◆ Your goal: Quote the listing in full, exactly as given, minus any pictures.

◆ Material:
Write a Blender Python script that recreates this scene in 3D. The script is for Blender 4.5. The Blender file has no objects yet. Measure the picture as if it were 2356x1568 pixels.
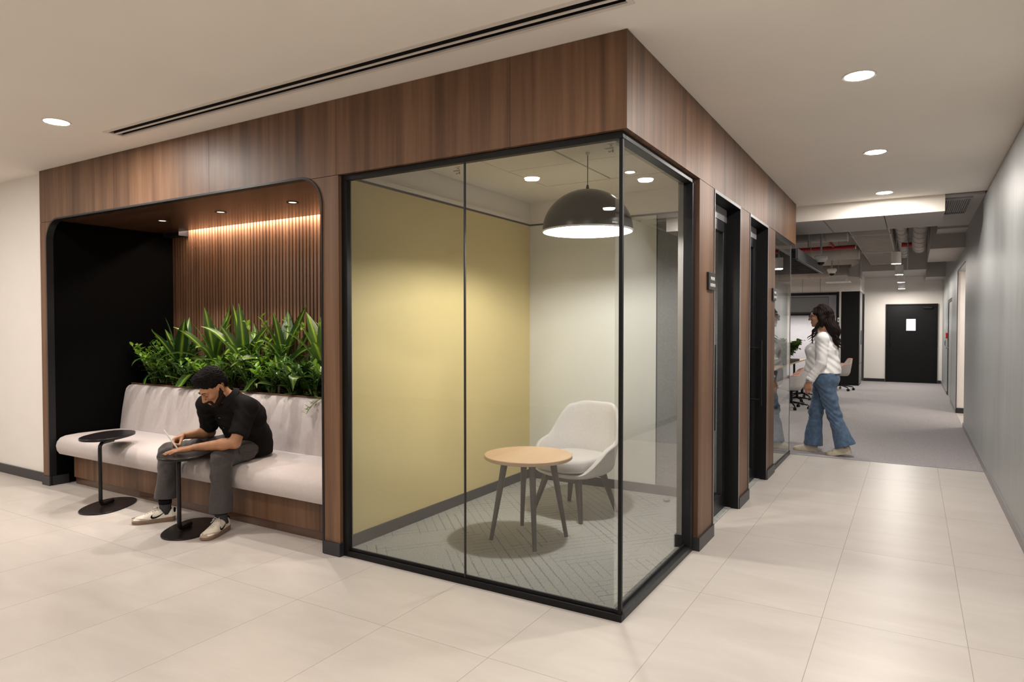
import bpy, math, random
import numpy as np
from mathutils import Vector, Matrix
R = math.radians
scn = bpy.context.scene
COL = scn.collection

# ------------------------------------------------------------------ camera, world, exposure
cd = bpy.data.cameras.new('camera'); cam = bpy.data.objects.new('camera', cd); COL.objects.link(cam)
cd.sensor_width = 36.0; cd.lens = 1535.0 * 36.0 / 2356.0; cd.clip_start = .05; cd.clip_end = 60
cam.location = (1.2057, -3.0471, 1.45)
cam.rotation_euler = (R(90 - 1.27), 0, R(31.0))
scn.camera = cam
w = bpy.data.worlds.new('world'); scn.world = w; w.use_nodes = True
w.node_tree.nodes['Background'].inputs[0].default_value = (1, .93, .86, 1)
w.node_tree.nodes['Background'].inputs[1].default_value = .03
vs = scn.view_settings
vs.view_transform = 'Standard'; vs.look = 'None'; vs.gamma = 1; vs.exposure = 0.16; vs.use_curve_mapping = False
scn.cycles.max_bounces = 10; scn.cycles.transparent_max_bounces = 16; scn.cycles.glossy_bounces = 5
scn.cycles.sample_clamp_indirect = 4; scn.cycles.caustics_reflective = False; scn.cycles.caustics_refractive = False

WARM = (1.0, .94, .88); NEUT = (1.0, .94, .86)
def light(name, kind, loc, power, col=WARM, size=.15, rot=(0, 0, 0), spot=None, blend=.4, size_y=None, spread=None):
    d = bpy.data.lights.new(name, kind); d.energy = power; d.color = col
    if kind == 'AREA':
        d.shape = 'DISK'; d.size = size
        if size_y: d.shape = 'RECTANGLE'; d.size_y = size_y
        if spread: d.spread = R(spread)
    elif kind == 'SPOT': d.spot_size = R(spot); d.spot_blend = blend; d.shadow_soft_size = size
    else: d.shadow_soft_size = size
    o = bpy.data.objects.new(name, d); o.location = loc; o.rotation_euler = rot; COL.objects.link(o)
    return o
CEIL = 2.86
DOWN = [(.93, 1.21), (.93, 3.13), (.93, 5.05), (-3.88, -.69), (.93, -.7), (.93, -2.6), (.93, -4.5), (-1.92, -2.5), (-1.92, -4.38),
        (-5.9, -1.7), (-5.9, -3.2), (-7.9, -2.6)]  # this row is added out of view to light the unseen room
PL = 26.0
for i, (x, y) in enumerate(DOWN):
    light('downlight_lamp', 'AREA', (x, y, CEIL - .016), PL, WARM, .13)
NICHE = [(-4.68, .55), (-3.81, .53), (-2.94, .54)]
for x, y in NICHE:
    light('niche_spot_lamp', 'SPOT', (x, y, 2.402), 58, WARM, .012, spot=82, blend=.5)
light('cove_lamp', 'AREA', (-3.62, 1.125, 2.46), 34, (1, .80, .62), 3.2, size_y=.03)
PEND = (-.69, 1.1)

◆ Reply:
Write a Blender Python script that recreates this scene in 3D. The script is for Blender 4.5. The Blender file has no objects yet. Measure the picture as if it were 2356x1568 pixels.
import bpy, math, random
import numpy as np
from mathutils import Vector, Matrix
R = math.radians
scn = bpy.context.scene
COL = scn.collection

# ------------------------------------------------------------------ camera, world, exposure
cd = bpy.data.cameras.new('camera'); cam = bpy.data.objects.new('camera', cd); COL.objects.link(cam)
cd.sensor_width = 36.0; cd.lens = 1535.0 * 36.0 / 2356.0; cd.clip_start = .05; cd.clip_end = 60
cam.location = (1.2057, -3.0471, 1.45)
cam.rotation_euler = (R(90 - 1.27), 0, R(31.0))
scn.camera = cam
w = bpy.data.worlds.new('world'); scn.world = w; w.use_nodes = True
w.node_tree.nodes['Background'].inputs[0].default_value = (1, .93, .86, 1)
w.node_tree.nodes['Background'].inputs[1].default_value = .03
vs = scn.view_settings
vs.view_transform = 'Standard'; vs.look = 'None'; vs.gamma = 1; vs.exposure = 0.16; vs.use_curve_mapping = False
scn.cycles.max_bounces = 10; scn.cycles.transparent_max_bounces = 16; scn.cycles.glossy_bounces = 5
scn.cycles.sample_clamp_indirect = 4; scn.cycles.caustics_reflective = False; scn.cycles.caustics_refractive = False

WARM = (1.0, .94, .88); NEUT = (1.0, .94, .86)
def light(name, kind, loc, power, col=WARM, size=.15, rot=(0, 0, 0), spot=None, blend=.4, size_y=None, spread=None):
    d = bpy.data.lights.new(name, kind); d.energy = power; d.color = col
    if kind == 'AREA':
        d.shape = 'DISK'; d.size = size
        if size_y: d.shape = 'RECTANGLE'; d.size_y = size_y
        if spread: d.spread = R(spread)
    elif kind == 'SPOT': d.spot_size = R(spot); d.spot_blend = blend; d.shadow_soft_size = size
    else: d.shadow_soft_size = size
    o = bpy.data.objects.new(name, d); o.location = loc; o.rotation_euler = rot; COL.objects.link(o)
    return o
CEIL = 2.86
DOWN = [(.93, 1.21), (.93, 3.13), (.93, 5.05), (-3.88, -.69), (.93, -.7), (.93, -2.6), (.93, -4.5), (-1.92, -2.5), (-1.92, -4.38),
        (-5.9, -1.7), (-5.9, -3.2), (-7.9, -2.6)]  # this row is added out of view to light the unseen room
PL = 26.0
for i, (x, y) in enumerate(DOWN):
    light('downlight_lamp', 'AREA', (x, y, CEIL - .016), PL, WARM, .13)
NICHE = [(-4.68, .55), (-3.81, .53), (-2.94, .54)]
for x, y in NICHE:
    light('niche_spot_lamp', 'SPOT', (x, y, 2.402), 58, WARM, .012, spot=82, blend=.5)
light('cove_lamp', 'AREA', (-3.62, 1.125, 2.46), 34, (1, .80, .62), 3.2, size_y=.03)
PEND = (-.69, 1.1)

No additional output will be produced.